* start *
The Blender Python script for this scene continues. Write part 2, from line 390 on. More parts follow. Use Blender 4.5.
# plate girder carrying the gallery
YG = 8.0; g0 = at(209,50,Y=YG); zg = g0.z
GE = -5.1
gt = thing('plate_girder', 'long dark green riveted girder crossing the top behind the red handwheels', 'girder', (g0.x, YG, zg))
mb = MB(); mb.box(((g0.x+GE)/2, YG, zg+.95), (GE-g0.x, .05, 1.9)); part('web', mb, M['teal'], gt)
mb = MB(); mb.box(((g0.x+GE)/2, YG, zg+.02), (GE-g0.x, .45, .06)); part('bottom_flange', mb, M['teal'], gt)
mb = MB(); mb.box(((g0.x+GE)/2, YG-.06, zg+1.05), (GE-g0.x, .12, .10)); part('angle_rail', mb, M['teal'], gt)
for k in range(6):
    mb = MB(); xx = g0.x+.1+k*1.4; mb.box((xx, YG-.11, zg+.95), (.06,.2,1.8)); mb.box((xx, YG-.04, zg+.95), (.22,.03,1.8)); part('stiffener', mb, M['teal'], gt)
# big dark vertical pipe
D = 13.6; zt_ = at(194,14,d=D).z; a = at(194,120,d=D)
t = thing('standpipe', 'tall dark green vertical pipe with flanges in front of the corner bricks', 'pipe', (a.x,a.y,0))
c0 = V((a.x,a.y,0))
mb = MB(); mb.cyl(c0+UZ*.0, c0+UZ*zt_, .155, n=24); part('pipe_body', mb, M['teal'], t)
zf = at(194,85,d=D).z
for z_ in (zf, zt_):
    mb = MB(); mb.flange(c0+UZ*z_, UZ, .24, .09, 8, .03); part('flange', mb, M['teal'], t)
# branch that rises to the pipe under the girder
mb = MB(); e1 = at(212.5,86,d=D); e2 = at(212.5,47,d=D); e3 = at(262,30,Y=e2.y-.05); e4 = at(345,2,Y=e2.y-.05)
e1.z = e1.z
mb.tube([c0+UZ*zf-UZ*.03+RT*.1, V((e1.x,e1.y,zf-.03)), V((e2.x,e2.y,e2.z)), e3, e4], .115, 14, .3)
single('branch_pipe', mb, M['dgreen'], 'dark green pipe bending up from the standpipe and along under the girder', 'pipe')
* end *
▶ _PROBLEM TO WORK ON_: Retype all of the material, keeping each line exact.

▶ _RESULT FOR THIS EXERCISE_:
The Blender Python script for this scene continues. Write part 2, from line 390 on. More parts follow. Use Blender 4.5.
# plate girder carrying the gallery
YG = 8.0; g0 = at(209,50,Y=YG); zg = g0.z
GE = -5.1
gt = thing('plate_girder', 'long dark green riveted girder crossing the top behind the red handwheels', 'girder', (g0.x, YG, zg))
mb = MB(); mb.box(((g0.x+GE)/2, YG, zg+.95), (GE-g0.x, .05, 1.9)); part('web', mb, M['teal'], gt)
mb = MB(); mb.box(((g0.x+GE)/2, YG, zg+.02), (GE-g0.x, .45, .06)); part('bottom_flange', mb, M['teal'], gt)
mb = MB(); mb.box(((g0.x+GE)/2, YG-.06, zg+1.05), (GE-g0.x, .12, .10)); part('angle_rail', mb, M['teal'], gt)
for k in range(6):
    mb = MB(); xx = g0.x+.1+k*1.4; mb.box((xx, YG-.11, zg+.95), (.06,.2,1.8)); mb.box((xx, YG-.04, zg+.95), (.22,.03,1.8)); part('stiffener', mb, M['teal'], gt)
# big dark vertical pipe
D = 13.6; zt_ = at(194,14,d=D).z; a = at(194,120,d=D)
t = thing('standpipe', 'tall dark green vertical pipe with flanges in front of the corner bricks', 'pipe', (a.x,a.y,0))
c0 = V((a.x,a.y,0))
mb = MB(); mb.cyl(c0+UZ*.0, c0+UZ*zt_, .155, n=24); part('pipe_body', mb, M['teal'], t)
zf = at(194,85,d=D).z
for z_ in (zf, zt_):
    mb = MB(); mb.flange(c0+UZ*z_, UZ, .24, .09, 8, .03); part('flange', mb, M['teal'], t)
# branch that rises to the pipe under the girder
mb = MB(); e1 = at(212.5,86,d=D); e2 = at(212.5,47,d=D); e3 = at(262,30,Y=e2.y-.05); e4 = at(345,2,Y=e2.y-.05)
e1.z = e1.z
mb.tube([c0+UZ*zf-UZ*.03+RT*.1, V((e1.x,e1.y,zf-.03)), V((e2.x,e2.y,e2.z)), e3, e4], .115, 14, .3)
single('branch_pipe', mb, M['dgreen'], 'dark green pipe bending up from the standpipe and along under the girder', 'pipe')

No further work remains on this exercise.